If we are incapable of extending the courtesy of humanity to people persecuted by a manufactured and cult-like obsession with genitalia, we have no chance at all of being a forward-thinking, free and independent country.

We need more SNP MPs to take a stand against transphobia, not fewer. Our society as a whole should always be one that chooses love over hate, peace over combat, and compassion over suffering and cruelty.

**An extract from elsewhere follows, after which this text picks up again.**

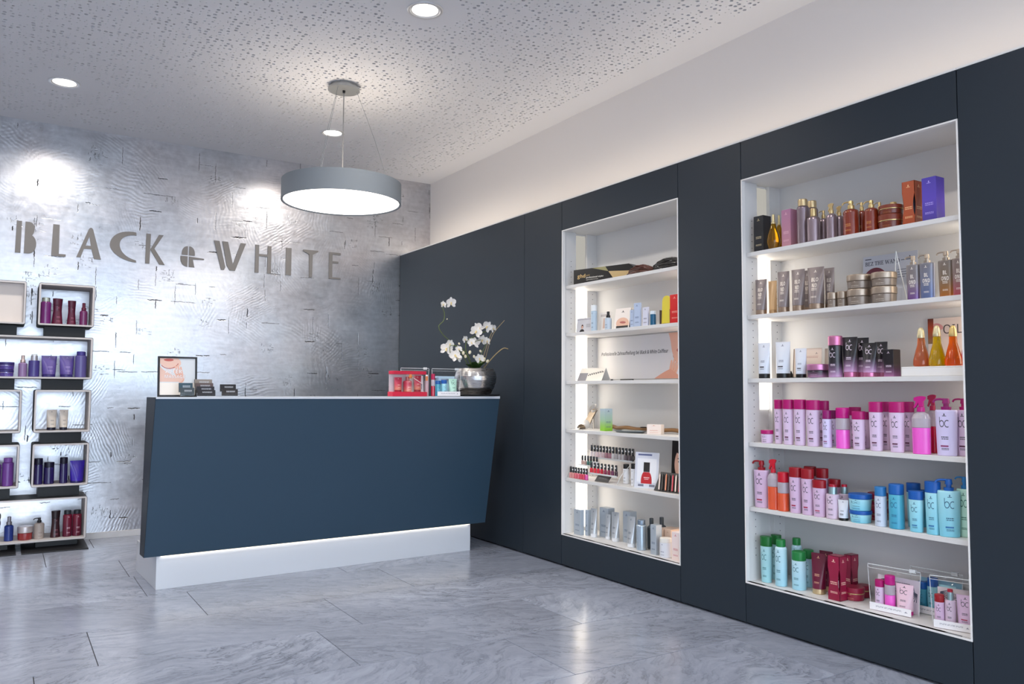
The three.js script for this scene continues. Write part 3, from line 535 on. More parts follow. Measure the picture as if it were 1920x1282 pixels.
const BUILD = {
  bottle(t, s, h, r) {                                             // tall oval bottle, wide screw cap
    const y = h * 0.785;
    mesh('body', lathe([[0, 0], [r * 0.84, 0], [r * 0.86, h * 0.02], [r * 0.98, y], [r * 0.9, y + h * 0.002], [0, y + h * 0.002]], 28, 0.8), s.body, t);
    mesh('cap', lathe([[r * 0.9, y + h * 0.004], [r, y + h * 0.004], [r * 1.0, h * 0.99], [r * 0.96, h], [0, h]], 28, 0.8), s.capMat, t);
  },
  straight(t, s, h, r) {                                           // slim cylinder with a same-width cap
    const y = h * 0.76;
    mesh('body', lathe([[0, 0], [r * 0.97, 0], [r, h * 0.015], [r, y], [r * 0.8, y + h * 0.004], [0, y + h * 0.004]], 26), s.body, t);
    mesh('cap', lathe([[r * 0.8, y + h * 0.006], [r * 0.98, y + h * 0.006], [r * 0.98, h * 0.985], [r * 0.9, h], [0, h]], 26), s.capMat, t);
  },
  can(t, s, h, r) {                                                // aerosol: shouldered can, narrower cap
    const y = h * 0.80;
    mesh('body', lathe([[0, 0], [r * 0.95, 0], [r, h * 0.015], [r, y], [r * 0.93, y + h * 0.025], [r * 0.78, y + h * 0.045], [0, y + h * 0.045]], 28), s.body, t);
    mesh('cap', lathe([[r * 0.70, y + h * 0.046], [r * 0.77, y + h * 0.046], [r * 0.77, h * 0.98], [r * 0.70, h], [0, h]], 24), s.capMat, t);
  },
  waist(t, s, h, r) {                                              // bottle drawn in at the middle, cap flush
    mesh('body', lathe([[0, 0], [r, 0], [r, h * 0.02], [r * 0.88, h * 0.25], [r * 0.76, h * 0.52], [r * 0.80, h * 0.72], [0, h * 0.722]], 26, 0.8), s.body, t);
    mesh('cap', lathe([[r * 0.76, h * 0.725], [r * 0.80, h * 0.725], [r * 0.90, h * 0.99], [r * 0.86, h], [0, h]], 26, 0.8), s.capMat, t);
  },
  pump(t, s, h, r) {                                               // flat-shouldered bottle with a dispenser pump
    const y = h * 0.80;
    mesh('body', lathe([[0, 0], [r * 0.86, 0], [r * 0.88, h * 0.02], [r, y - h * 0.03], [r * 0.97, y - h * 0.005], [r * 0.9, y], [0, y]], 28, 0.62), s.body, t);
    mesh('collar', cyl(r * 0.42, r * 0.46, y, y + h * 0.055, 20), s.capMat, t);
    mesh('pump_head', pumpHead(r * 0.82, y + h * 0.05, h), s.capMat, t);
  },
  round(t, s, h, r) {                                              // round-shouldered bottle with a pump
    const y = h * 0.76;
    mesh('body', lathe([[0, 0], [r * 0.96, 0], [r, h * 0.02], [r, y * 0.86], [r * 0.93, y * 0.93], [r * 0.72, y * 0.98], [r * 0.40, y], [0, y]], 28), s.body, t);
    mesh('collar', lathe([[0, y], [r * 0.42, y], [r * 0.42, y + h * 0.10], [r * 0.36, y + h * 0.12], [0, y + h * 0.12]], 20), s.capMat, t);
    mesh('pump_head', pumpHead(r * 0.8, y + h * 0.11, h), s.capMat, t);
  },
  capped(t, s, h, r) {                                             // round-shouldered bottle with a plain cap
    const y = h * 0.76;
    mesh('body', lathe([[0, 0], [r * 0.96, 0], [r, h * 0.02], [r, y * 0.86], [r * 0.93, y * 0.94], [r * 0.5, y], [0, y]], 28), s.body, t);
    mesh('cap', lathe([[0, y], [r * 0.46, y], [r * 0.46, h * 0.98], [r * 0.40, h], [0, h]], 22), s.capMat, t);
  },
  trigger(t, s, h, r) {                                            // two-phase spray with a trigger head
    const y = h * 0.74, l = s.liquid ? y * 0.62 : 0;
    if (l) { mesh('liquid', lathe([[0, 0], [r * 0.92, 0], [r * 0.94, h * 0.015], [r * 0.97, l], [0, l]], 28, 0.72), phys(s.liquid, 0.15, { clearcoat: 0.5 }), t); mesh('body', lathe([[0, l + 0.0003], [r * 0.97, l + 0.0003], [r, y * 0.84], [r * 0.8, y * 0.94], [r * 0.38, y], [0, y]], 28, 0.72), phys('#dcd2dc', 0.2, { transmission: 0.45, thickness: 0 }), t); } else mesh('body', lathe([[0, 0], [r * 0.92, 0], [r * 0.94, h * 0.015], [r, y * 0.84], [r * 0.8, y * 0.94], [r * 0.38, y], [0, y]], 28, 0.72), s.body, t);
    mesh('collar', cyl(r * 0.42, r * 0.40, y, y + h * 0.08, 18), s.capMat, t);
    mesh('trigger_head', triggerHead(r * 0.62, y + h * 0.075, h), s.capMat, t);
  },
  phase(t, s, h, r) {                                              // two-phase spray under a clear shoulder and tall cap
    const y = h * 0.74, l = h * 0.46;
    mesh('liquid', lathe([[0, 0], [r * 0.97, 0], [r, h * 0.015], [r, l], [0, l]], 26), phys(s.liquid, 0.15, { clearcoat: 0.5 }), t);
    mesh('body', lathe([[0, l + 0.0003], [r, l + 0.0003], [r, y], [0, y]], 26), phys('#dcd2dc', 0.2, { transmission: 0.45, thickness: 0 }), t);
    mesh('cap', lathe([[r * 0.8, y + 0.0005], [r * 0.97, y + 0.0005], [r * 0.97, h * 0.985], [r * 0.9, h], [0, h]], 26), s.capMat, t);
  },
  spray(t, s, h, r) {                                              // slim bottle with a fine-mist nozzle
    const y = h * 0.66;
    mesh('body', lathe([[0, 0], [r * 0.95, 0], [r, h * 0.02], [r, y * 0.9], [r * 0.8, y * 0.97], [r * 0.5, y], [0, y]], 24), s.body, t);
    mesh('nozzle', lathe([[0, y], [r * 0.60, y], [r * 0.60, y + h * 0.12], [r * 0.40, y + h * 0.14], [r * 0.42, h * 0.985], [r * 0.34, h], [0, h]], 20), s.capMat, t);
  },
  mist(t, s, h, r) {                                               // gold curved sprayer on a round bottle
    const y = h * 0.72;
    mesh('body', lathe([[0, 0], [r * 0.96, 0], [r, h * 0.02], [r, y * 0.84], [r * 0.9, y * 0.93], [r * 0.45, y], [0, y]], 26), s.body, t);
    mesh('collar', cyl(r * 0.44, r * 0.44, y, y + h * 0.09, 18), s.capMat, t);
    mesh('trigger_head', triggerHead(r * 0.55, y + h * 0.085, h), s.capMat, t);
  },
  airless(t, s, h, r) {                                            // serum dispenser: metal collar, coloured button
    const y = h * 0.72;
    mesh('body', lathe([[0, 0], [r * 0.94, 0], [r, h * 0.02], [r, y - h * 0.01], [r * 0.9, y], [0, y]], 26), s.body, t);
    mesh('collar', cyl(r * 0.62, r * 0.60, y, h * 0.93, 22), s.capMat, t);
    mesh('button', cyl(r * 0.52, r * 0.5, h * 0.93, h, 20), phys(s.tip ?? '#ffffff', 0.3), t);
  },
  tube(t, s, h, r, o = {}) {                                       // tube standing on its cap
    const c = h * (o.cap ?? 0.13);
    mesh('cap', lathe([[0, 0], [r * 0.80, 0], [r * 0.83, c * 0.1], [r * 0.83, c], [0, c]], 26), s.capMat, t);
    mesh('tube', loft(c, h, r * 0.84, r), s.body, t);
  },
  jar(t, s, h, r) {
    const y = h * 0.52;
    mesh('body', lathe([[0, 0], [r * 0.88, 0], [r * 0.93, h * 0.04], [r * 0.97, y], [0, y]], 32), s.body, t);
    if (s.band) mesh('band', band(r * 0.985, y, y + h * 0.12, 1, 32), phys(s.band, 0.25, { metalness: 0.9 }), t);
    mesh('lid', lathe([[0, y + 0.0004], [r * 0.96, y + 0.0004], [r, y + h * 0.05], [r, h * 0.96], [r * 0.95, h], [0, h]], 32), s.capMat, t);
  },
  tub(t, s, h, r) {                                                // wide treatment tub, tapering down
    const y = h * 0.70;
    mesh('body', lathe([[0, 0], [r * 0.86, 0], [r * 0.88, h * 0.03], [r * 0.96, y], [0, y]], 32), s.body, t);
    mesh('lid', lathe([[0, y + 0.0004], [r * 0.99, y + 0.0004], [r, y + h * 0.03], [r, h * 0.97], [r * 0.96, h], [0, h]], 32), s.capMat, t);
  },
  drop(t, s, h, r) {                                               // pear-shaped glass oil flask, slim gold neck
    mesh('flask', lathe([[0, 0], [r * 0.55, 0], [r * 0.80, h * 0.04], [r * 0.98, h * 0.18], [r, h * 0.26], [r * 0.86, h * 0.42], [r * 0.55, h * 0.58], [r * 0.36, h * 0.72], [0, h * 0.72]], 30), s.body, t);
    mesh('cap', lathe([[0, h * 0.722], [r * 0.36, h * 0.722], [r * 0.36, h * 0.76], [r * 0.22, h * 0.78], [r * 0.20, h * 0.99], [0, h]], 20), s.capMat, t);
  },
  flask(t, s, h, r) {                                              // conical glass oil bottle, domed cap
    mesh('flask', lathe([[0, 0], [r * 0.86, 0], [r, h * 0.04], [r * 0.98, h * 0.16], [r * 0.72, h * 0.38], [r * 0.48, h * 0.56], [r * 0.44, h * 0.72], [0, h * 0.72]], 30), s.body, t);
    mesh('cap', lathe([[0, h * 0.722], [r * 0.46, h * 0.722], [r * 0.46, h * 0.80], [r * 0.36, h * 0.93], [r * 0.20, h * 0.99], [0, h]], 22), s.capMat, t);
  },
};
const NAME = { bottle: 'shampoo_bottle', straight: 'mousse_bottle', can: 'aerosol_can', waist: 'shampoo_bottle', pump: 'pump_bottle', round: 'pump_bottle', capped: 'oil_bottle', trigger: 'spray_bottle', phase: 'spray_bottle', spray: 'spray_bottle', mist: 'spray_bottle', airless: 'serum_bottle', tube: 'cream_tube', jar: 'cream_jar', tub: 'cream_jar', drop: 'oil_bottle', flask: 'oil_bottle' };
const CATEGORY = { can: 'aerosol can', tube: 'tube', jar: 'jar', tub: 'jar' };
function item(kind, look, x, y, z, h, r, label, group, turn = Math.PI / 2 + 0.18, more) {
  const t = thing(NAME[kind], label, CATEGORY[kind] ?? 'bottle', [x, y + 0.0002, z], turn, group);
  BUILD[kind](t, STYLE[look], h, r, more);
  return t;
}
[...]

Ciara Doyle, South Ayrshire.


WHY ARE WOMEN BEING SILENCED?

I’D like to raise a cheer for both Joanna Blythman’s article ("Scots university’s thought crime test for new students is only the start", The Herald, October 9) and also Catriona Stewart’s “In Lammy Land you can grow a cervix but not a brain” (The Herald, October 1). At last some journalists are speaking the truth about the trans issue and the Scottish Government’s gender identification legislation. What is the SNP Government thinking with this legislation? Why are women being silenced over this? When the voters and in particular women realise what this will really mean for them there will be a mini explosion.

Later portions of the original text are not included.